# Data supplied

>> Begin

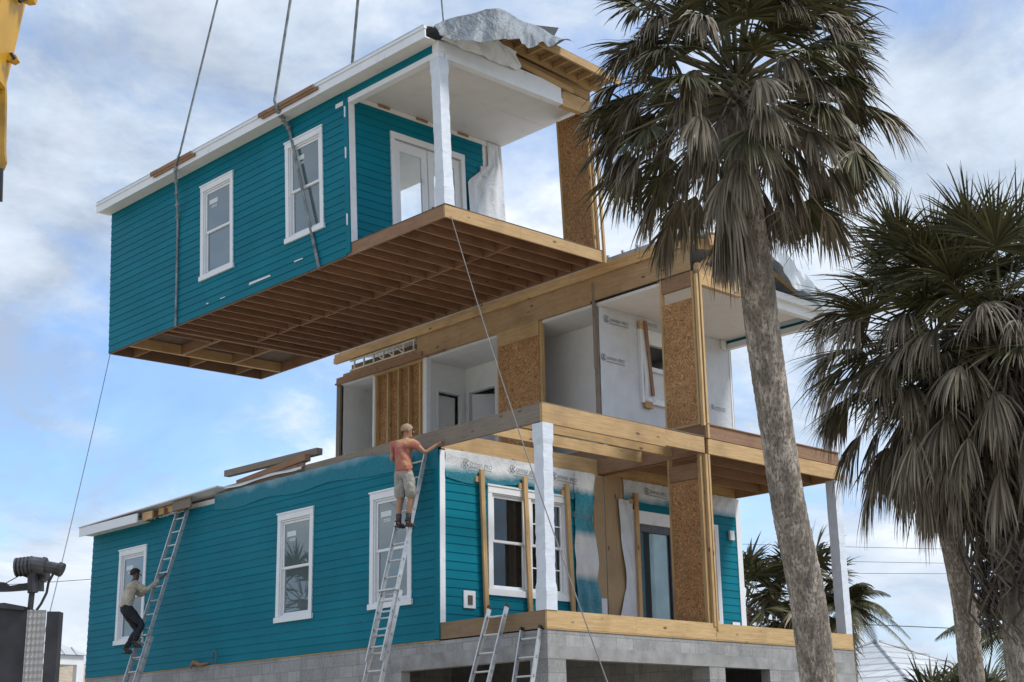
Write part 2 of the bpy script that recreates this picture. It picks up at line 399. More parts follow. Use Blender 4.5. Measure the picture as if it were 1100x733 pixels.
def osb_pier(parent, x, y0, y1, z0, z1, header=None, xs=(0, .1), osb_top=None):
    """narrow sheathed panel at the marriage line with its studs"""
    f = MB(); f.box(x+xs[0], x+xs[1], y0, y0+.045, z0, z1); f.box(x+xs[0], x+xs[1], y1-.045, y1, z0, z1)
    f.box(x+xs[0], x+xs[1], y0+.045, y1-.045, z0, z0+.04)
    p = part('post_panel', f, M['pine2'], parent)
    o = MB(); o.box(x+xs[0]+.012, x+xs[0]+.024, y0+.045, y1-.045, z0+.04, osb_top or z1-.28); part('sheathing_board', o, M['osb'], p)
    if header:
        h = MB(); h.box(x+xs[0]+.004, x+xs[1], y0+.05, y1-.05, header[0], header[1]); part('header', h, M['brown1'], p)
    return p

# ================================================================== MODULE A (lower left)
A = thing('house_module', 'teal lower module beneath the hanging one, with three tall windows above bare block wall', 'house module', (0,0,-.28), (0,0,-.28))
wA = [(12.49, 13.69), (6.26, 7.44), (3.32, 4.50)]
ZW0, ZW1 = .42, 2.47
holesA = [(a+.10, b-.10, ZW0+.05, ZW1-.12) for a, b in wA]
m = MB(); siding(m, 'L', P+.10, LA, -.28, 3.04, holesA); sideA = part('wall', m, M['teal'], A)
m = MB(); slab(m, 'L', P, LA, -.14, 0, -.27, 3.03, holesA)
m.box(.14, W-.01, LA-.14, LA, -.27, 3.03)
part('wall_core', m, M['drywall'], A)
for i, (a, b) in enumerate(wA): window(A, 'L', a, b, ZW0, ZW1, 'glass_film')
# front wall: 2.6 m back from the deck edge
FW = (1.13, 3.17, .60, 2.49)
hF = [(FW[0]+.1, FW[1]-.1, FW[2]+.05, FW[3]-.12)]
m = MB(); siding(m, 'F', .12, 3.45, .01, 2.86, hF); part('front_wall', m, M['teal'], A)
m = MB(); slab(m, 'F', .0, 3.9, -.14, 0, -.0, 3.03, hF); m.box(3.9, W-.012, P+.005, P+.12, 0, 3.03); part('front_wall_core', m, M['drywall'], A)
m = MB(); pbox(m, 'F', 0, .12, -.0, .028, .0, 3.0); part('corner_board', m, M['white'], A)
m = MB(); pbox(m, 'L', P-.028, P+.1, 0, .026, -.27, 3.0); part('corner_board', m, M['teal'], A, 'teal corner board facing the side')
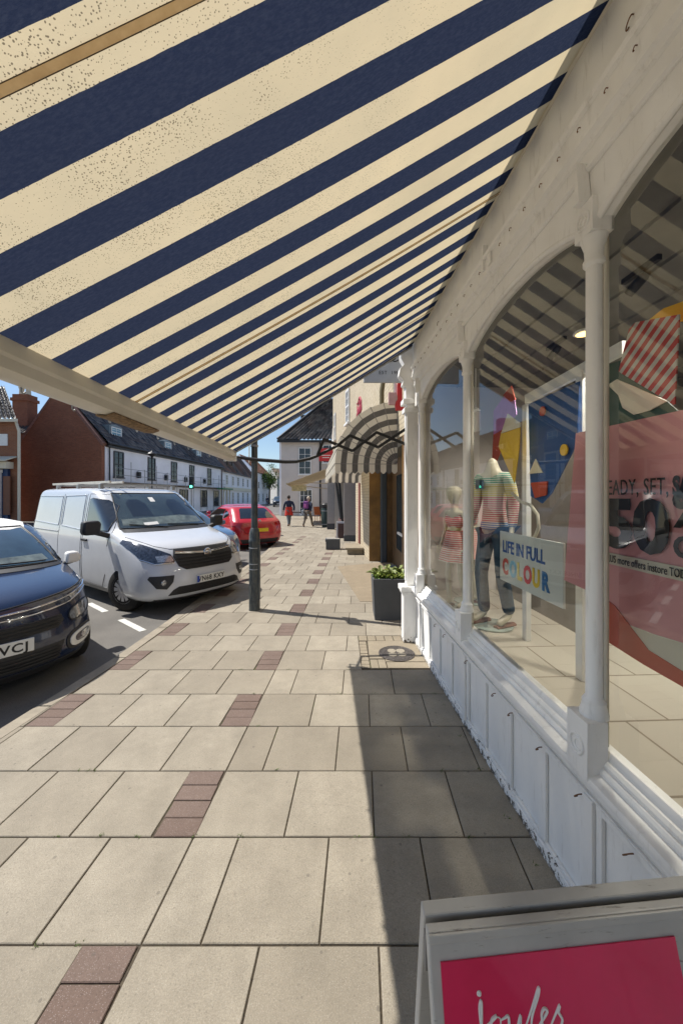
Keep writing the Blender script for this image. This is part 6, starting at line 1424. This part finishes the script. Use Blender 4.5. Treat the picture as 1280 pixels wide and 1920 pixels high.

>> End

# What the task requires
Print out the whole of the material word for word, without pictures.

# Correct response
Write part 2 of the bpy script that recreates this picture. It picks up at line 399. More parts follow. Use Blender 4.5. Measure the picture as if it were 1100x733 pixels.
def osb_pier(parent, x, y0, y1, z0, z1, header=None, xs=(0, .1), osb_top=None):
    """narrow sheathed panel at the marriage line with its studs"""
    f = MB(); f.box(x+xs[0], x+xs[1], y0, y0+.045, z0, z1); f.box(x+xs[0], x+xs[1], y1-.045, y1, z0, z1)
    f.box(x+xs[0], x+xs[1], y0+.045, y1-.045, z0, z0+.04)
    p = part('post_panel', f, M['pine2'], parent)
    o = MB(); o.box(x+xs[0]+.012, x+xs[0]+.024, y0+.045, y1-.045, z0+.04, osb_top or z1-.28); part('sheathing_board', o, M['osb'], p)
    if header:
        h = MB(); h.box(x+xs[0]+.004, x+xs[1], y0+.05, y1-.05, header[0], header[1]); part('header', h, M['brown1'], p)
    return p

# ================================================================== MODULE A (lower left)
A = thing('house_module', 'teal lower module beneath the hanging one, with three tall windows above bare block wall', 'house module', (0,0,-.28), (0,0,-.28))
wA = [(12.49, 13.69), (6.26, 7.44), (3.32, 4.50)]
ZW0, ZW1 = .42, 2.47
holesA = [(a+.10, b-.10, ZW0+.05, ZW1-.12) for a, b in wA]
m = MB(); siding(m, 'L', P+.10, LA, -.28, 3.04, holesA); sideA = part('wall', m, M['teal'], A)
m = MB(); slab(m, 'L', P, LA, -.14, 0, -.27, 3.03, holesA)
m.box(.14, W-.01, LA-.14, LA, -.27, 3.03)
part('wall_core', m, M['drywall'], A)
for i, (a, b) in enumerate(wA): window(A, 'L', a, b, ZW0, ZW1, 'glass_film')
# front wall: 2.6 m back from the deck edge
FW = (1.13, 3.17, .60, 2.49)
hF = [(FW[0]+.1, FW[1]-.1, FW[2]+.05, FW[3]-.12)]
m = MB(); siding(m, 'F', .12, 3.45, .01, 2.86, hF); part('front_wall', m, M['teal'], A)
m = MB(); slab(m, 'F', .0, 3.9, -.14, 0, -.0, 3.03, hF); m.box(3.9, W-.012, P+.005, P+.12, 0, 3.03); part('front_wall_core', m, M['drywall'], A)
m = MB(); pbox(m, 'F', 0, .12, -.0, .028, .0, 3.0); part('corner_board', m, M['white'], A)
m = MB(); pbox(m, 'L', P-.028, P+.1, 0, .026, -.27, 3.0); part('corner_board', m, M['teal'], A, 'teal corner board facing the side')
Keep writing the Blender script for this image. This is part 6, starting at line 1424. This part finishes the script. Use Blender 4.5. Treat the picture as 1280 pixels wide and 1920 pixels high.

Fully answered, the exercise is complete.